STONEWARE BUST OF JAMES II.
By Dwight, of Fulham. (About 1686.)
(At Victoria and Albert Museum.)
DWIGHT STONEWARE FIGURES.
Children reading.
(At British Museum.)
The illustration of the bust of James II. ([p. 139]) is not so well known as the famous Prince Rupert, nor is it of the same superlative power; but it is a fine example of stoneware.
The two figures illustrated of Children Reading have just been added to the national collection, and exhibit the mastery of Dwight over his medium.
There is no doubt that John Dwight is coming into his own. Among the fathers of English pottery there are Dwight and Elers, and Astbury and Whieldon, and Josiah Wedgwood, and the greatest of these is unquestionably Dwight. Dr. Plot, in his "History of Oxfordshire," published in 1677, passes this eulogy upon him: "He has so advanced the Art Plastick, that 'tis dubious whether any man since Prometheus have excelled him, not excepting the famous Damophilus and Gorgasus of Pliny." And yet this Dwight is reported to have destroyed most of his formulæ and many of his papers connected with his inventions in the hope that his descendants would not engage in so unprofitable a business.
It is not known when Dwight was born; 1638 is the conjectured date. He was M.A. and B.C.L. of Christ Church, Oxford, and was secretary to the Bishop of Chester. Between 1671 and 1676 he settled at Fulham. It appears that he had previously established a factory at Oxford with considerable success. He died in 1703, and the pottery was continued by his son Samuel, who died in 1737. The works were carried on by his widow, and subsequently by William White, who married her, and the pottery remained in the hands of the White family until 1862.

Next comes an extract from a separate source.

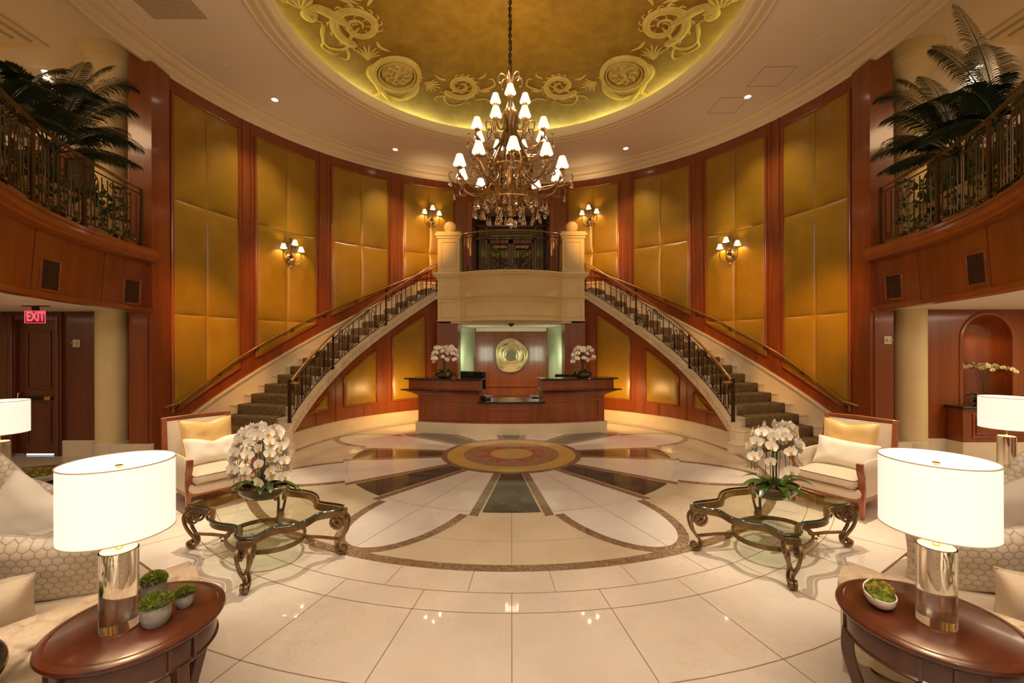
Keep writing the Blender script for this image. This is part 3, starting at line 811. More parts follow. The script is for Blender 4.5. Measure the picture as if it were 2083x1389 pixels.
yb_ = lambda x: BY - .46 * .98 * max(0, 1 - (x / 1.27) ** 2) ** .9
m = MB(); bframe(m, -1.17, 1.17, 2.58, 2.96, yb_)
for s in (-1, 1): bframe(m, min(s * 1.33, s * 1.77), max(s * 1.33, s * 1.77), 2.56, 2.97, lambda x: BY)
m.build('panel_moulding', CREAM, bal, 30)
for s in (-1, 1):
    x0, x1 = sorted((s * 1.27, s * 1.82)); xc = (x0 + x1) / 2
    m = MB(); m.bx(x0, x1, BY, BY + .55, 3.64, 4.60)
    m.bx(x0 - .02, x1 + .02, BY - .02, BY + .57, 3.64, 3.72)
    m.bx(x0 - .03, x1 + .03, BY - .03, BY + .58, 4.52, 4.58); m.bx(x0 - .06, x1 + .06, BY - .06, BY + .61, 4.58, 4.64); m.bx(x0 - .03, x1 + .03, BY - .03, BY + .58, 4.64, 4.69)
    bframe(m, x0 + .08, x1 - .08, 3.80, 4.45, lambda x: BY)
    m.build('pedestal', CREAM, bal, 30, bevel=.006)
    m = MB(); m.lathe([(.001, 4.69), (.09, 4.69), (.09, 4.71), (.05, 4.73)], (xc, BY + .27, 0), 20)
    m.ball((xc, BY + .27, 4.86), .155, (1, 1, 1), 24, 16); m.build('ball_finial', CREAM, bal, 60)
root = thing('balcony_railing', 'bowed wrought iron railing between the cream balcony pedestals', 'railing')
def fb(q, t):
    x = -1.2 + q; return Vector((x, BY + .14 - .44 * max(0, 1 - (x / 1.3) ** 2) ** .9, 3.66 + t))
railing(root, fb, 2.4, [0, .46, 1.94, 2.4], .98, 1, IRON, LEATHERRAIL, unit=.50, rt=.008)
# soffit under the balcony, alcove walls
m = MB(); m.prism([(-1.34, BY + .05), (1.34, BY + .05), (1.36, BY + .06), (1.08, 13.3), (-1.08, 13.3)], MB_ - .02, MB_ + .02)
m.bx(-1.5, 1.5, BY + .04, BY + .12, MB_ - .02, MB_ + .03)
m.loft([[(x, y, z) for x, y, z in ((sx * 1.3, 11.2, MB_ - .02), (sx * 1.1, 13.2, MB_ - .02), (sx * 1.0, 13.2, MB_ - .10), (sx * 1.14, 11.2, MB_ - .10))] for sx in (-1, 1)][0:0] or [[(-1.09, 13.25, MB_ - .12), (-1.09, 13.15, MB_ - .02), (-1.09, 13.28, MB_ - .02)], [(1.09, 13.25, MB_ - .12), (1.09, 13.15, MB_ - .02), (1.09, 13.28, MB_ - .02)]])
struct(m.build('trim_1', PLASTER))
for s in (-1, 1):
    x0, x1 = sorted((s * 1.34, s * 1.86))
    m = MB(); m.bx(x0, x1, BY + .12, BY + .75, 0, MB_); m.bx(x0 - .0, x1 + .0, BY + .105, BY + .13, .3, .33)
    struct(m.build('trim_2' if s < 0 else 'trim_3', WOOD, bevel=.008))
    a = Vector((s * 1.34, 11.35, 0)); b = Vector((s * 1.10, 13.35, 0))
    m = MB(); m.prism([(a.x, a.y), (b.x, b.y), (b.x + s * .08, b.y), (a.x + s * .1, a.y)], 0, MB_ - .02)
    wg = struct(m.build('wall_alcove_%s' % ('left' if s < 0 else 'right'), TEAL, smooth=0))
    p = a.lerp(b, .86); m = MB(); m.box((p.x - s * .02, p.y, 1.17), (.02, .025, .75)); m.build('pull_handle', IRON, wg)
    p = a.lerp(b, .93); 
m = MB(); m.bx(-1.2, 1.2, 13.3, 13.4, 0, MB_); wk = struct(m.build('wall_alcove_back', WOOD))
m = MB()
for (x0, x1, z0, z1, w_) in ((-.80, .80, .22, 2.14, .05), (-.70, .70, .34, 2.04, .02)):
    for q in ((x0, x1, z0, z0 + w_), (x0, x1, z1 - w_, z1), (x0, x0 + w_, z0 + w_, z1 - w_), (x1 - w_, x1, z0 + w_, z1 - w_)): m.bx(q[0], q[1], 13.27, 13.31, q[2], q[3])
for x in (-1.08, 1.02): m.bx(x, x + .06, 13.26, 13.31, 0, 2.30)
m.bx(-.003, .003, 13.296, 13.301, .36, 2.02); m.bx(-.78, .78, 13.25, 13.31, .62, .66)
m.build('panel_moulding', WOODM, wk, bevel=.006)
# round mirror
mr = thing('round_mirror', 'round hammered gold wall mirror with wavy rings behind the desk', 'mirror', (0, 13.24, 1.58))
for q in range(5):
    m = MB(); r0 = .155 + .073 * q; r1 = r0 + .085; rnd = random.Random(q)
    ph = [rnd.uniform(0, 6.28) for _ in range(4)]
    def rr(r, a, q=q, ph=ph): return r * (1 + (.012 + .008 * q) * sin(3 * a + ph[0]) + .006 * q * sin(5 * a + ph[1]))
    def yy(a, q=q, ph=ph): return -.010 - .012 * q * .6 - .012 * (1 + sin(2 * a + ph[2]))
    m.loft([[(rr(r, a) * cos(a), y_, rr(r, a) * sin(a)) for r, y_ in ((r0, yy(a) + .03), (r0 + .012, yy(a) - .012), (r1 - .02, yy(a) - .002), (r1, yy(a) + .03))] for a in [2 * pi * i / 60 for i in range(60)]], True, False, True)
    m.build('frame_ring', MIRRORG, mr, 50)
m = MB(); m.loft([[(r * cos(2 * pi * i / 32), y_, r * sin(2 * pi * i / 32)) for i in range(32)] for r, y_ in ((.165, .01), (.165, -.02), (.001, -.022))], True, False); m.build('glass', MIRROR, mr, 30)
# security camera dome
sc = thing('dome_camera', 'small black security camera dome under the balcony', 'camera', (0, 10.75, MB_ - .02))
m = MB(); m.lathe([(.001, .0), (.085, 0), (.085, -.02), (.06, -.03)], n=20); m.build('housing', PLASTICB, sc)
m = MB(); m.lathe([(.06, -.025), (.055, -.05), (.035, -.07), (.001, -.078)], n=20); m.build('dome_lens', DARKGL, sc, 60)
# upper corridor behind the opening
m = MB()
for s in (-1, 1): x0, x1 = sorted((s * 1.17, s * 1.3)); m.bx(x0, x1, 12.2, 13.55, ML, 5.97)
struct(m.build('wall_corridor', WOOD))
m = MB(); m.bx(-1.16, 1.16, 12.32, 13.5, 5.965, 5.985); struct(m.build('trim_4', PLASTERC))
m = MB(); m.bx(-1.4, 1.4, 11.6, 13.7, ML - .06, ML - .002); struct(m.build('floor_corridor', WOODD))
m = MB(); m.bx(-1.3, 1.3, 13.5, 13.6, ML, 5.97); struct(m.build('wall_corridor_back', DARKGL))
dr = thing('door_1', '', 'door'); 
for k in ('label', 'category'): del dr[k]
struct(dr)
m = MB()
for x in (-1.17, -.80, .74, 1.11): m.bx(x, x + .06, 13.42, 13.5, ML, 5.97)
for z in (5.22, 5.62): m.bx(-1.17, 1.17, 13.42, 13.5, z, z + .05)
m.build('door_frame', WOODD, dr)
for s in (-1, 1):
    m = MB(); x0, x1 = sorted((0.005 * s, s * .735))
    for q in ((x0, x1, ML + .02, ML + .14), (x0, x1, 5.08, 5.2), (x0, x0 + .07, ML, 5.2), (x1 - .07, x1, ML, 5.2)): m.bx(q[0], q[1], 13.41, 13.46, q[2], q[3])
    lf = m.build('door_leaf', WOODD, dr)
    m = MB()
    X = lambda u: s * (.08 + .58 * u)
    for k in range(5):
        m.tube(smooth_path([(X(0), 13.40, ML + .15 + .05 * k), (X(.45), 13.40, 3.7 + .26 * k), (X(1), 13.40, 4.2 + .2 * k)], 8), .010, 5)
    for (u, z, r) in ((.2, 3.62, .12), (.75, 3.68, .11), (.3, 4.55, .12), (.78, 4.9, .1)):
        m.tube([(X(0) + s * .58 * u + r * lerp(1, .2, i / 18) * cos(i * .5), 13.40, z + r * lerp(1, .2, i / 18) * sin(i * .5)) for i in range(19)], .011, 5)
    for u in (.0, .33, .66, 1): m.tube([(X(u), 13.40, 5.08), (X(u), 13.40, 4.75)], .009, 5)
    m.build('iron_scrollwork', IRONB, lf, 60)
    m = MB(); m.bx(min(X(.1), X(.8)), max(X(.1), X(.8)), 13.39, 13.41, 4.93, 5.02); m.build('brass_sign', mat('sign gold', (.4, .2, .04), .4), lf)
m = MB(); m.ball((0, 13.38, 4.42), .05, (1, .5, 1), 12, 8); m.build('door_knob', BRASS, dr, 60)
m = MB()
for z in (5.35, 5.5): m.bx(-.95, .95, 13.49, 13.495, z, z + .012)
m.build('transom_reflection_bar', mat('pale reflection', (.3, .35, .3), .3, metal=.6), dr)  # pale bars imitate reflections in the dark transom glass
# ------------------------------------------------ EXIT signs
def text_mesh(txt, size, name, m_, parent, loc, rot, ext=.002):
    cu = bpy.data.curves.new(name, 'FONT'); cu.body = txt; cu.size = size; cu.extrude = ext; cu.align_x = 'CENTER'; cu.align_y = 'CENTER'; cu.offset = size * .02
    t = bpy.data.objects.new(name, cu); COL.objects.link(t)
    bpy.context.view_layer.update(); dg = bpy.context.evaluated_depsgraph_get()
    me = bpy.data.meshes.new_from_object(t.evaluated_get(dg)); COL.objects.unlink(t); bpy.data.objects.remove(t)
    me.materials.clear(); me.materials.append(m_)
    o = bpy.data.objects.new(name, me); COL.objects.link(o); o.parent = parent; o.location = loc; o.rotation_euler = rot
    return o
EXR = mat('exit red glow', (.5, .02, .03), .5, emit=(1, .06, .09), estr=2.0)
EXP = mat('exit sign acrylic', (.10, .008, .010), .12, emit=(1, .02, .04), estr=.06)
def exit_sign(loc, w_, h, label, zt_):
    e = thing('exit_sign', label, 'sign', loc)
    m = MB(); m.bx(-w_ / 2, w_ / 2, -.006, .006, -h / 2, h / 2); m.build('sign_panel', EXP, e, bevel=.002)
    m = MB()
    for q in ((-w_ / 2, w_ / 2, -h / 2, -h / 2 + .006), (-w_ / 2, w_ / 2, h / 2 - .006, h / 2), (-w_ / 2, -w_ / 2 + .006, -h / 2, h / 2), (w_ / 2 - .006, w_ / 2, -h / 2, h / 2)): m.bx(q[0], q[1], -.010, -.005, q[2], q[3])
    m.build('lit_edge', EXR, e)
    t = text_mesh('EXIT', h * 1.05, 'lettering', EXR, e, (.010, -.010, 0), (pi / 2, 0, 0)); t.scale = (.82 * w_ / (h * 1.9) * .95, 1, 1)
    m = MB(); m.bx(-w_ / 2 - .03, w_ / 2 + .03, -.03, .03, h / 2 + zt_ - .012, h / 2 + zt_); m.bx(-.05, .05, -.008, .008, h / 2, h / 2 + zt_); m.build('mount_bar', IRON, e)
exit_sign((-6.98, 6.28, 2.275), .305, .18, 'glowing red EXIT sign hanging over the dark wooden door', .075)
exit_sign((.02, 12.9, 5.85), .22, .13, 'small red EXIT sign above the upper gallery doors', .03)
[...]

Of his portrait busts and statuettes, the Victoria and Albert Museum and the British Museum have about thirteen examples, and there is a fine statuette of Jupiter in the Liverpool Museum. Besides this class of ware, he certainly made stoneware jugs of the Cologne type, and red-ware teapots. He was known to use small raised ornaments on this ware, produced by the use of metal stamps. His vases have marbled decorations, and he was fully aware of the use of pounded flint, which gave his ware a porcellanous character, "a discovery which was not apparently known to the Staffordshire potters until about 1720."[1]